Update on Martha Hart’s lawsuit vs. WWE

David Dexter reports that there was a lot of movement in the lawsuit brought against WWE and Vince and Linda McMahon by Martha Hart over the last several weeks, with portions of what remained of the suit thrown out of court.

On 11/16, Judge Stefan R. Underhill dismissed parts of the lawsuit against WWE, although I am not 100% clear what was dismissed and what remains.

What was remaining prior to the hearing were claims that Owen Hart‘s name would have reverted back to his usage and his usage alone in his passing, that his legal name would not be considered his “ring name” (meaning WWE does not have the rights to use, market and promote that name in their materials and DVD releases), that WWE released eight DVDs and other materials, including the WWE Encylopedia without proper payments to Owen Hart’s estate per his Booking Contract with Titan Sports, which required that royalty payments continue after his death, per the written contract, that WWE used original intellectual property, including family photos, without permission of Owen Hart’s estate, and that the Owen Hart Foundation has been hurt its unwanted association with WWE through their usage of Owen Hart video and material.

On 11/27, a motion to dismiss Hart’s copyright infringement claim against Vince McMahon personally was partially approved.
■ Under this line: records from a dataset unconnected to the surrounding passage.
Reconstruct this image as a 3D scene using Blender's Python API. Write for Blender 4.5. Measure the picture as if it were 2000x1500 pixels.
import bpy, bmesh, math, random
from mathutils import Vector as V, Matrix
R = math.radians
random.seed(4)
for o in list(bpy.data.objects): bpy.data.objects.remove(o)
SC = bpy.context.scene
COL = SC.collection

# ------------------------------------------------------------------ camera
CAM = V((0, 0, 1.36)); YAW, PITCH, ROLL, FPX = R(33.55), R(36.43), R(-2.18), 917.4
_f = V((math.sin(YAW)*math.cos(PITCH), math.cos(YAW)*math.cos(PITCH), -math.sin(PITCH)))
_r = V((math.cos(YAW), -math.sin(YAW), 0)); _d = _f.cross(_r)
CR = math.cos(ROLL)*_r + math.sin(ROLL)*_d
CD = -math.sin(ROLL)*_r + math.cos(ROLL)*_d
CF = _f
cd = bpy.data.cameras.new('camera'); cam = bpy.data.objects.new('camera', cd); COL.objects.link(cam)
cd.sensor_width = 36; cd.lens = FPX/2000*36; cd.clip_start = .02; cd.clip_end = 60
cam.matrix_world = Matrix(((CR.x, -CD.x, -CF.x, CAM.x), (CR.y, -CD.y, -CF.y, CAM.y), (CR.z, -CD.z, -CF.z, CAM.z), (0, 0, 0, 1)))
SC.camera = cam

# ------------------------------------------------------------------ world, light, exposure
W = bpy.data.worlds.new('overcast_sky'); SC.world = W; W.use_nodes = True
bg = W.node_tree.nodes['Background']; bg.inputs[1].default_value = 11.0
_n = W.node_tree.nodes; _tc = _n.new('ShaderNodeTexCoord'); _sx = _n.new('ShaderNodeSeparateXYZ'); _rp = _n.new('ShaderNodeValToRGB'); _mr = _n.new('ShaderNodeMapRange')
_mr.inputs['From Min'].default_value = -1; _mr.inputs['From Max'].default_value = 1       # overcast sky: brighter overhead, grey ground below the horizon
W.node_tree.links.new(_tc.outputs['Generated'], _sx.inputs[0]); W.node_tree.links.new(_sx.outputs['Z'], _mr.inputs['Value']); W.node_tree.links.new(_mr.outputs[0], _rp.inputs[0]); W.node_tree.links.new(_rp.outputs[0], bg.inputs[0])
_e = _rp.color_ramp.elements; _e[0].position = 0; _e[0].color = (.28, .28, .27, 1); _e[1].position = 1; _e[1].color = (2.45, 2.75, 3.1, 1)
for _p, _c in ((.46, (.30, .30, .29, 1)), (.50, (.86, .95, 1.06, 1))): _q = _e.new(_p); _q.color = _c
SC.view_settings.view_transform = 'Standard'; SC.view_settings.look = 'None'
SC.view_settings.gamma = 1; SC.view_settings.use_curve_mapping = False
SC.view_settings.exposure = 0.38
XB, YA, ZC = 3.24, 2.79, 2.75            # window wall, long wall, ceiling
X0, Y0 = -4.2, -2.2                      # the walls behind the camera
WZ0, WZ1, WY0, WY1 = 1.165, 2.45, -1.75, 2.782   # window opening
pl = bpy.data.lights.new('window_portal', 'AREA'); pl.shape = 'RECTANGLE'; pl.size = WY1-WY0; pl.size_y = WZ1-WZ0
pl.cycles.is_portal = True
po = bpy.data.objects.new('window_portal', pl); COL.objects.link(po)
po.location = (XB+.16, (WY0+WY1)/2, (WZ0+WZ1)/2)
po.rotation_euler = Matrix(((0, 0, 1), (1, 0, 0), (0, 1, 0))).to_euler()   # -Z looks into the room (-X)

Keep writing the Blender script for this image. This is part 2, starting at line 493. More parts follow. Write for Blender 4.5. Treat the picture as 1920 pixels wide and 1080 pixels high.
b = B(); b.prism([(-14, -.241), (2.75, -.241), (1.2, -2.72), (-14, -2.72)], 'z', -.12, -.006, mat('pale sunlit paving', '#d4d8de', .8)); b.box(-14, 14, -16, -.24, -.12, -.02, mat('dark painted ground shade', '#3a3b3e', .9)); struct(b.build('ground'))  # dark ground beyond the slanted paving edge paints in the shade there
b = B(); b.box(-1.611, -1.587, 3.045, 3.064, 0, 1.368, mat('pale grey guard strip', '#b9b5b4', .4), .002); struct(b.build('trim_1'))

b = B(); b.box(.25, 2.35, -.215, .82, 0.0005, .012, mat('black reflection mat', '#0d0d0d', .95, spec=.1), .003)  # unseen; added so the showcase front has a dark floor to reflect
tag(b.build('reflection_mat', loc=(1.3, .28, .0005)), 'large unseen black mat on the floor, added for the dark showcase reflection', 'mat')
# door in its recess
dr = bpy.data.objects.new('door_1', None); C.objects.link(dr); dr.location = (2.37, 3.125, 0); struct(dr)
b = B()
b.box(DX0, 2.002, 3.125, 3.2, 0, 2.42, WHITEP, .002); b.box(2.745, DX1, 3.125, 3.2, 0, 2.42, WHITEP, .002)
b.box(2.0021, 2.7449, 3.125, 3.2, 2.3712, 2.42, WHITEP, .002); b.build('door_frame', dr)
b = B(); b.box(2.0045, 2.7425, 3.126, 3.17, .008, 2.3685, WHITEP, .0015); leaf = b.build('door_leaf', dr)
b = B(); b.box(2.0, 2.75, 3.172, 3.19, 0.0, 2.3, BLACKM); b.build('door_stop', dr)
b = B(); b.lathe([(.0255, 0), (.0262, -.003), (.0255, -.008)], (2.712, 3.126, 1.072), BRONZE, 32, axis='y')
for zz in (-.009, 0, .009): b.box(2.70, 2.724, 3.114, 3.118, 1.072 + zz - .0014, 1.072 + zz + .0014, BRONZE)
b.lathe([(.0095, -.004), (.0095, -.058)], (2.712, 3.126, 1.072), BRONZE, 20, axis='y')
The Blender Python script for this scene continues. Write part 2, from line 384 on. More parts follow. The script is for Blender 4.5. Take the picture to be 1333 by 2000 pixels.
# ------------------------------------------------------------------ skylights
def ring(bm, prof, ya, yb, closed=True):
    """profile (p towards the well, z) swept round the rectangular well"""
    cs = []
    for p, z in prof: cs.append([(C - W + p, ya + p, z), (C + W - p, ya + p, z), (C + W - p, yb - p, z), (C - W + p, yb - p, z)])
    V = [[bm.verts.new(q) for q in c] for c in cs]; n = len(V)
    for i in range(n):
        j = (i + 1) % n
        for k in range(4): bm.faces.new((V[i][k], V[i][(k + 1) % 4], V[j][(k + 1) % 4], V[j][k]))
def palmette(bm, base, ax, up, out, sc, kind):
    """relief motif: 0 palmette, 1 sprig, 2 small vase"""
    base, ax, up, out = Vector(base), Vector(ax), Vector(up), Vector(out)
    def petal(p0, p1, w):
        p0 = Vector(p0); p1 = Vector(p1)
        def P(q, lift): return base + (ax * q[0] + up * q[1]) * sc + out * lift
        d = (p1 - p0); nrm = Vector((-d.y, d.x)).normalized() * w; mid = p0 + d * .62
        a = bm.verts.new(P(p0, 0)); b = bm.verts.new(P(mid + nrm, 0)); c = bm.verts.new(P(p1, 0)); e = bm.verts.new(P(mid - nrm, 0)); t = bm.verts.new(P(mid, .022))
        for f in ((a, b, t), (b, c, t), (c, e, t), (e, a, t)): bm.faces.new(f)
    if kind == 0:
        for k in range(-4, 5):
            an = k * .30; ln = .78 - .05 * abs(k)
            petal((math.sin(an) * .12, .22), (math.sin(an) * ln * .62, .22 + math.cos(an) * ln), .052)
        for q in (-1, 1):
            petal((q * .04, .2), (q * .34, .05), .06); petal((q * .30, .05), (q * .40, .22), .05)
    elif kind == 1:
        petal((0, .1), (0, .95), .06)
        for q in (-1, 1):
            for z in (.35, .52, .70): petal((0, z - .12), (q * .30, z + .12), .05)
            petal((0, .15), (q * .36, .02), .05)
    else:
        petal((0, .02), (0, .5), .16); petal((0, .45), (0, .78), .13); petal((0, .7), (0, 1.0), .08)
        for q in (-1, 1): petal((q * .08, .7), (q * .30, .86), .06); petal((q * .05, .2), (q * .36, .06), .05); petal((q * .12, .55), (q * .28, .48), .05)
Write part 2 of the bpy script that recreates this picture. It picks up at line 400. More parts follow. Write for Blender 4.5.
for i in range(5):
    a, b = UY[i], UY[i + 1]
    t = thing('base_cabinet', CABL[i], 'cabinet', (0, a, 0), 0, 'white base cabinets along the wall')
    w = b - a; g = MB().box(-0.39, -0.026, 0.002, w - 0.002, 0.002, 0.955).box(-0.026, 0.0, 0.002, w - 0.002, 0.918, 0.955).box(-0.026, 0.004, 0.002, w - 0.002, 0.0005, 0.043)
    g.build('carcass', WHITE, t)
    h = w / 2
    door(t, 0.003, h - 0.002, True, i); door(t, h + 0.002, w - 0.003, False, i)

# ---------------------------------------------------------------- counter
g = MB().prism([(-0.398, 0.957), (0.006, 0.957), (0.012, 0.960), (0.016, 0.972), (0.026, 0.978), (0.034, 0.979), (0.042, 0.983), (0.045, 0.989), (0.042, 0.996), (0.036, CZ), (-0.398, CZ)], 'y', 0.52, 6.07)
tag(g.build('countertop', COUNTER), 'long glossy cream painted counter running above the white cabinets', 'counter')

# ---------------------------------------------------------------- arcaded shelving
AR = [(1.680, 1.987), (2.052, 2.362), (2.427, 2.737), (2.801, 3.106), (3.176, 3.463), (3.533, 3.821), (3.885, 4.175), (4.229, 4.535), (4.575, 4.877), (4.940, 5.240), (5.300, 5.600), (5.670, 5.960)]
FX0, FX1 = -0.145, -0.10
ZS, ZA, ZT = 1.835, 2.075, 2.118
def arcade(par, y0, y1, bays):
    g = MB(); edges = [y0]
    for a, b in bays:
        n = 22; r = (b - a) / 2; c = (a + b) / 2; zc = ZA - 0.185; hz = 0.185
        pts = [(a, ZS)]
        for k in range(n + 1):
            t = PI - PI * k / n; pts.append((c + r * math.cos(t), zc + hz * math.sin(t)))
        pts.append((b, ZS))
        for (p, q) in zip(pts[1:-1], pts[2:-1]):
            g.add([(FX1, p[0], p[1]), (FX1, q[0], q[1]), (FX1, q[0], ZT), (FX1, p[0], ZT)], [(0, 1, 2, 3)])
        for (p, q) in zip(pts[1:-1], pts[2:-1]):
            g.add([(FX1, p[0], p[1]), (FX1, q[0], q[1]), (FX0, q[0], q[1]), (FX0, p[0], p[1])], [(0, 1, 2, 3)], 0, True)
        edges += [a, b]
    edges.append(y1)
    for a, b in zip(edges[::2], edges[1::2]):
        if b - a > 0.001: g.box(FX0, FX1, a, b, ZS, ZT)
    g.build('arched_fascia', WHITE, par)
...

Judge Underhill ruled that Hart’s side had “failed to present sufficient evidence of McMahon’s vicarious liability for copyright infringement.”

The Judge noted that to establish liability in a copyright infringement claim, Hart needed to prove that McMahon “the right and ability to supervise and an obvious and direct financial interest in the exploitation of copyrighted materials” based on previous legal precedent.

Since the only proof Hart’s camp had was that McMahon is WWE’s President and majority shareholder, that was not enough to personally leave McMahon on the hook for any alleged copyright infringements.

Linda McMahon, who is also being personally sued by Hart, was not mentioned in any of the rulings, so that portion of the lawsuit may still be proceeding against her.

The McMahons were not as successful in petitioning the court to sanction Hart’s lawyers. They had requested the court order Hart’s attorney, Gregg Rubenstein, pay for the WWE’s legal fees in regard to several aspects of the ongoing case, due to Rubenstein’s “unreasonable and vexatious multiplication of this litigation.” The court denied them the sanctioning.

The court also refused to strike certain remarks made in the most recent amended lawsuit against WWE and the McMahons by Hart, although what those remarks were remains unclear.